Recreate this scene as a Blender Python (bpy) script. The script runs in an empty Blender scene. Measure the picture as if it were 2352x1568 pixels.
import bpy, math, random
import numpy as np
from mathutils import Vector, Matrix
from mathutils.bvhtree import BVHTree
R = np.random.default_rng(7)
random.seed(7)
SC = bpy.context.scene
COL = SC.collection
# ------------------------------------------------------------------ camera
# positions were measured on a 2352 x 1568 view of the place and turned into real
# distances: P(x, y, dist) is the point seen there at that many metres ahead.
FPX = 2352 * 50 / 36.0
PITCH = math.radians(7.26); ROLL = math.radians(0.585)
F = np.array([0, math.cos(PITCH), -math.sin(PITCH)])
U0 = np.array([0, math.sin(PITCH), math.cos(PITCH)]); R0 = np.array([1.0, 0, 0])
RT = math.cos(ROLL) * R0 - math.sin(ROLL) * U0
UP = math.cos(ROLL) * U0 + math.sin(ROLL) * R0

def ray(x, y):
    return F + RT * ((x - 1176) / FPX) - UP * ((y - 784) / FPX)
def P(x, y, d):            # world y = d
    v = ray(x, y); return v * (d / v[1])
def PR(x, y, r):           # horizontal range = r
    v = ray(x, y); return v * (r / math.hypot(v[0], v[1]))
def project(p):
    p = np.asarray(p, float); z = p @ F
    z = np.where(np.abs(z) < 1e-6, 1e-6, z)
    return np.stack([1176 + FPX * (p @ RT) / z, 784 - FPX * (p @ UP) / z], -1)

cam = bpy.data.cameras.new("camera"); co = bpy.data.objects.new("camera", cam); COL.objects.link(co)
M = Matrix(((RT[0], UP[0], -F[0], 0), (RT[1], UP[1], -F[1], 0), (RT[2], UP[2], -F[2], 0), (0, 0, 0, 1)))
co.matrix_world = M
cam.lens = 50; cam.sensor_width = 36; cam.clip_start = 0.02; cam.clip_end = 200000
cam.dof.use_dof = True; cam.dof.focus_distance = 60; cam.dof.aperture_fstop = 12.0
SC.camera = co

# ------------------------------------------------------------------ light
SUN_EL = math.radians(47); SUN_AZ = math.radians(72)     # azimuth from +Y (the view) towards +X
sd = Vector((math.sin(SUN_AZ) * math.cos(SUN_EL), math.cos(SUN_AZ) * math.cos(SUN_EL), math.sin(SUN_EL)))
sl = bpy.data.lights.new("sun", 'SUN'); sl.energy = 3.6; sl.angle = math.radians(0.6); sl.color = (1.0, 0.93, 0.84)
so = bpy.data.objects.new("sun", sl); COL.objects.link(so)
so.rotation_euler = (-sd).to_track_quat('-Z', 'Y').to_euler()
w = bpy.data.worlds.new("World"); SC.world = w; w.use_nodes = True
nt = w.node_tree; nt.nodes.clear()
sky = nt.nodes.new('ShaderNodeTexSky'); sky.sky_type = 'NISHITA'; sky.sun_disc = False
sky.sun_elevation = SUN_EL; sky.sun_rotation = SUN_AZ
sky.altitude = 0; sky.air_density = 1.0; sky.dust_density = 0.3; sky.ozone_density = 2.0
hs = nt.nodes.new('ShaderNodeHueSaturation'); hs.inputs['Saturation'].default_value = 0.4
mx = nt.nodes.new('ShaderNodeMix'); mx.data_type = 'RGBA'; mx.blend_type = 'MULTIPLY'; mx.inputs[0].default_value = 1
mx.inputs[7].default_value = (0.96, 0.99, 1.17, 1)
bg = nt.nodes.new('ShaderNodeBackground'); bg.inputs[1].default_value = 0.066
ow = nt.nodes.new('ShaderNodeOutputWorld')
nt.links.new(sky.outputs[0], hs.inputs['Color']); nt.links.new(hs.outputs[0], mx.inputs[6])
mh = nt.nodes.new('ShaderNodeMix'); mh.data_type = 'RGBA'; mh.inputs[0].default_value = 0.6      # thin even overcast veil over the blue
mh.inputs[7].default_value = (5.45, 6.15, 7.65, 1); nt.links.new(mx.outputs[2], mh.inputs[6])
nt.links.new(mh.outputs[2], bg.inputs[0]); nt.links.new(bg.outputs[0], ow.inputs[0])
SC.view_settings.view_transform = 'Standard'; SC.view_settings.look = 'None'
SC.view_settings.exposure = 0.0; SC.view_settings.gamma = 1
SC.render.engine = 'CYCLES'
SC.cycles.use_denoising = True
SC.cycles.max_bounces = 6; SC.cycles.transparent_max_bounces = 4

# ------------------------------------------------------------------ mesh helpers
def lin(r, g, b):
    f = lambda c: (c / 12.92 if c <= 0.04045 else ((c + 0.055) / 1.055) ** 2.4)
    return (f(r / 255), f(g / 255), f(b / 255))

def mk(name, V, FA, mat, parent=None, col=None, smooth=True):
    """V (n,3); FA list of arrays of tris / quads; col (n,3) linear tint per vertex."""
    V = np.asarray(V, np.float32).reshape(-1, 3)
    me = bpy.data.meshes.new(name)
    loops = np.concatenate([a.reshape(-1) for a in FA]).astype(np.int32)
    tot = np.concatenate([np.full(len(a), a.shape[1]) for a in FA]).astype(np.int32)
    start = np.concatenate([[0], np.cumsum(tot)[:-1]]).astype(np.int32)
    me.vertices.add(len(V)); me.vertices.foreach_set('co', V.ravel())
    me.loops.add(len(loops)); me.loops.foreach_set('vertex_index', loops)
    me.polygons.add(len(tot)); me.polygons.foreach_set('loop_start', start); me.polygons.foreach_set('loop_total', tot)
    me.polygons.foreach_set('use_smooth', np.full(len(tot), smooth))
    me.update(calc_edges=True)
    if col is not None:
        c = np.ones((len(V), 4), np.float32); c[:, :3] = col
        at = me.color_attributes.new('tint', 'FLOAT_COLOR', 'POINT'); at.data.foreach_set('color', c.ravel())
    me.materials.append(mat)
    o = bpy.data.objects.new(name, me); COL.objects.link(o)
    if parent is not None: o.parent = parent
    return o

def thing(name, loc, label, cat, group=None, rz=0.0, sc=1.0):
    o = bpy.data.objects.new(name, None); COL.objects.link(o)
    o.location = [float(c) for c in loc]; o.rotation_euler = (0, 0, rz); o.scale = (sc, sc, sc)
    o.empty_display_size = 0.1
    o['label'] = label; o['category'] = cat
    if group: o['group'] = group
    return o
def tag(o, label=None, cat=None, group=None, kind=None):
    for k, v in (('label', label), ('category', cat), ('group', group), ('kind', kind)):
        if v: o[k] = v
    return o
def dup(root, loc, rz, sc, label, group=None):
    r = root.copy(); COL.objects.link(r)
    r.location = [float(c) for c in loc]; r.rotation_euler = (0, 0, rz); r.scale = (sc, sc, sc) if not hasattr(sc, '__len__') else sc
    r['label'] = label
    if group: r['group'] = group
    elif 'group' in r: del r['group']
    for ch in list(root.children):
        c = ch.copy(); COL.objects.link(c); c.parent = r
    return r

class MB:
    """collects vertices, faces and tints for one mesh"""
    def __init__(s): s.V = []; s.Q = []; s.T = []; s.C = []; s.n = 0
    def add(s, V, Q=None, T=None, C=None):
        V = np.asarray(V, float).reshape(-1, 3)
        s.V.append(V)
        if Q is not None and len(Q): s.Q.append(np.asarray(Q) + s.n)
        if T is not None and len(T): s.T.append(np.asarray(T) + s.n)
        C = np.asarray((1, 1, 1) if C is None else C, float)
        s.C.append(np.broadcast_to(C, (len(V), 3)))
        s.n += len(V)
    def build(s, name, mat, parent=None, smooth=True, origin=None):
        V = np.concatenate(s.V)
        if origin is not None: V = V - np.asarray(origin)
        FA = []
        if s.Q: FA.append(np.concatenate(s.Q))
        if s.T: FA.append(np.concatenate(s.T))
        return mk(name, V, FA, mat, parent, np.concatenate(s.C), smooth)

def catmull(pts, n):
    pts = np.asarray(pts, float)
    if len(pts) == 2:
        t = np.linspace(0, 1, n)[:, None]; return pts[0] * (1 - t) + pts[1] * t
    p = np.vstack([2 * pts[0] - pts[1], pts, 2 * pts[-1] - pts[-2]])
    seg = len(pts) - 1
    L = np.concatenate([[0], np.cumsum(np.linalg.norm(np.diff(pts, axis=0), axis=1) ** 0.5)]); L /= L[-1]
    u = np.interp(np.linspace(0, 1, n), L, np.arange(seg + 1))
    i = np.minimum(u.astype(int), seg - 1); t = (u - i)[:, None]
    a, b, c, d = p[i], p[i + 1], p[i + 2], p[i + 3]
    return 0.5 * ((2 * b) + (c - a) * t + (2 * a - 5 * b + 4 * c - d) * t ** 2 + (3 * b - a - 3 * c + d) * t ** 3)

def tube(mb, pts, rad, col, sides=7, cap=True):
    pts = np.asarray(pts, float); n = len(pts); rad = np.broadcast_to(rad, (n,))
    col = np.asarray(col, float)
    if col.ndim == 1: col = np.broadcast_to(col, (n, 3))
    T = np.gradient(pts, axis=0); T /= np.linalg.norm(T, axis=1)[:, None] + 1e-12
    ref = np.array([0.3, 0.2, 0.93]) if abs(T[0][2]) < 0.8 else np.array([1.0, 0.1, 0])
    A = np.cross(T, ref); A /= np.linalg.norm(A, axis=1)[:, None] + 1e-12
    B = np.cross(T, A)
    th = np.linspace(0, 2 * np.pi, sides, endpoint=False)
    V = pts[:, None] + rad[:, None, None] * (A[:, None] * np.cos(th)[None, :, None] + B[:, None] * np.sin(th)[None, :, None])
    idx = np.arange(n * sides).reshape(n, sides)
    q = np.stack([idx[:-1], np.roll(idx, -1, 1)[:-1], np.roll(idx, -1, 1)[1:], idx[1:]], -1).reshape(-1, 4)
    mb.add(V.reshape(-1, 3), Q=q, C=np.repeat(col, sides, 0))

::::

— Directions for this task —
Each line from the start of the listing above through the line containing "return np.stack([1176 +" should be copied exactly, please, with no other lines added.

— The reply —
Recreate this scene as a Blender Python (bpy) script. The script runs in an empty Blender scene. Measure the picture as if it were 2352x1568 pixels.
import bpy, math, random
import numpy as np
from mathutils import Vector, Matrix
from mathutils.bvhtree import BVHTree
R = np.random.default_rng(7)
random.seed(7)
SC = bpy.context.scene
COL = SC.collection
# ------------------------------------------------------------------ camera
# positions were measured on a 2352 x 1568 view of the place and turned into real
# distances: P(x, y, dist) is the point seen there at that many metres ahead.
FPX = 2352 * 50 / 36.0
PITCH = math.radians(7.26); ROLL = math.radians(0.585)
F = np.array([0, math.cos(PITCH), -math.sin(PITCH)])
U0 = np.array([0, math.sin(PITCH), math.cos(PITCH)]); R0 = np.array([1.0, 0, 0])
RT = math.cos(ROLL) * R0 - math.sin(ROLL) * U0
UP = math.cos(ROLL) * U0 + math.sin(ROLL) * R0

def ray(x, y):
    return F + RT * ((x - 1176) / FPX) - UP * ((y - 784) / FPX)
def P(x, y, d):            # world y = d
    v = ray(x, y); return v * (d / v[1])
def PR(x, y, r):           # horizontal range = r
    v = ray(x, y); return v * (r / math.hypot(v[0], v[1]))
def project(p):
    p = np.asarray(p, float); z = p @ F
    z = np.where(np.abs(z) < 1e-6, 1e-6, z)
    return np.stack([1176 + FPX * (p @ RT) / z, 784 - FPX * (p @ UP) / z], -1)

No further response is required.